The X Factor

X Factor Mary Byrne

X Factor Mary Byrne

By Alana Mc Mahon

It has battled malaria, had a baby, endured front-page controversy and fought deportation, but The X Factor live shows have finally returned to our screens, and with record viewing numbers.

The first live show drew in 13.5 million viewers, over half the total viewing population that night, but surely 13.5 million people didn’t actually enjoy the two and a half hour live assault of karaoke singing and stage school dramatics.

The theme of the first show was unclear; supposedly it was “Number Ones” but there wasn’t one Jedward cover so what exactly is the point? Isn’t that the standard of number ones these days?

Nonetheless, the contestants pulled up their socks and gave it their best shot at being half as ridiculous as Jedward, yet only a quarter as entertaining.

Opening the show for the first, and last, time was boy band F.Y.D, followed swiftly by Essex dreamboat Matt Cardle.
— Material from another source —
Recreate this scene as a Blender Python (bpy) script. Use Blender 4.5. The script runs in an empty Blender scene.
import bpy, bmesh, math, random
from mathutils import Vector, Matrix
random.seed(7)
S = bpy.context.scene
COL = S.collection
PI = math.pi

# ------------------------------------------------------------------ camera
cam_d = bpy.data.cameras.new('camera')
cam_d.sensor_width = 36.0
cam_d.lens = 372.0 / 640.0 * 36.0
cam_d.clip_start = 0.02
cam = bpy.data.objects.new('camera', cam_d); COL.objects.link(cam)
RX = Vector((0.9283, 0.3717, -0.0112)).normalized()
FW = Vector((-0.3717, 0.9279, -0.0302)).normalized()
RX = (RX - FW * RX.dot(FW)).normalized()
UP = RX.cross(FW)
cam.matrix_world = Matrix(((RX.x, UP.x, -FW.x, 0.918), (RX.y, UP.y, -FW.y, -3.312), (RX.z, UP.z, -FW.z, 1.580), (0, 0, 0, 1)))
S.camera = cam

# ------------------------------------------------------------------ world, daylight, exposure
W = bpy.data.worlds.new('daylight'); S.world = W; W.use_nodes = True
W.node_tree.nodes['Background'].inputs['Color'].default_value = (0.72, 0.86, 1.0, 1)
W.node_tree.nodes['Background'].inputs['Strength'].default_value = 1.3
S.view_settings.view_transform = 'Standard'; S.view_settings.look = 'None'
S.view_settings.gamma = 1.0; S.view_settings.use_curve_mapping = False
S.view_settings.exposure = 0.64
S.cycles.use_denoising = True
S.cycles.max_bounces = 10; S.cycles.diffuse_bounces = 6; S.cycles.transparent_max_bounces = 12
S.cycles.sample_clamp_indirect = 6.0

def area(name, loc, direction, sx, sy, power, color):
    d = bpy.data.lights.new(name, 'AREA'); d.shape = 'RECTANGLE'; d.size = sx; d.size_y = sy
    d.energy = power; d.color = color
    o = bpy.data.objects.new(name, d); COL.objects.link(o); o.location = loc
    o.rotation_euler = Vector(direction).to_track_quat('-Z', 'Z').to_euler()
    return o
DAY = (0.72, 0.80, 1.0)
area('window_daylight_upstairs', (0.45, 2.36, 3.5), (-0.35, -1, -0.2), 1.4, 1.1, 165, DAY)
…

However, as the show dragged on all the contestants started to blend into one another and the only memorable performances of the night were Cher(yl) Lloyd, Katie Waserface, home grown talent Mary Byrne and an over-excited Louis Walsh, as entertaining as ever.

However, they were memorable for nearly all the wrong reasons. Hasn’t anyone realized that the title, The X Factor, would imply the search for something original and special yet the only people who make the headlines and anyone has any interest in seeing are the poor man’s Cheryl Cole, Lady Gaga and Susan Boyle?

Singers like Mary Byrne are rare and special but is there really a niche out there for a new Shirley Bassey? Susan Boyle does have the underdog market covered, and the middle aged eccentric market, so sorry Wagner Carrilho.

The remainder of the contestants all blur into one long montage of high notes and key changes but if you feel the need to refresh your memory, all the performances are available on iTunes, if you can remember their names. (Like Paije, remember Paije? No? Me neither.) Yet undoubtedly this new feature of The X Factor will be the money-making scheme Simon Cowell is hoping for.

It seems like the real draw of the show lies in the judges, and there is more attention on the trend-off between Cheryl Cole and Danni Minogue, and Simon Cowell’s ever confusing hair. Imagine being upstaged by Simon’s imaginary parting. Showbiz is a cruel mistress.

So two and half hours of viewing completed and all of 15 minutes is committed to memory; think of what could have been achieved in that two hours and fifteen minutes lost forever to reality television.

But the viewing public shows no signs of growing tired of The X Factor anytime soon as the show is now in its 7th season and only increasing in viewing figures.

Perhaps it’s the blatant mix of humiliation and vanity or maybe people genuinely love the “talent” but it is near impossible to find someone who doesn’t watch The X Factor for some reason. Whether it’s a love-hate relationship or not, no-one could argue but that it’s pure unadulterated entertainment and not going away anytime soon.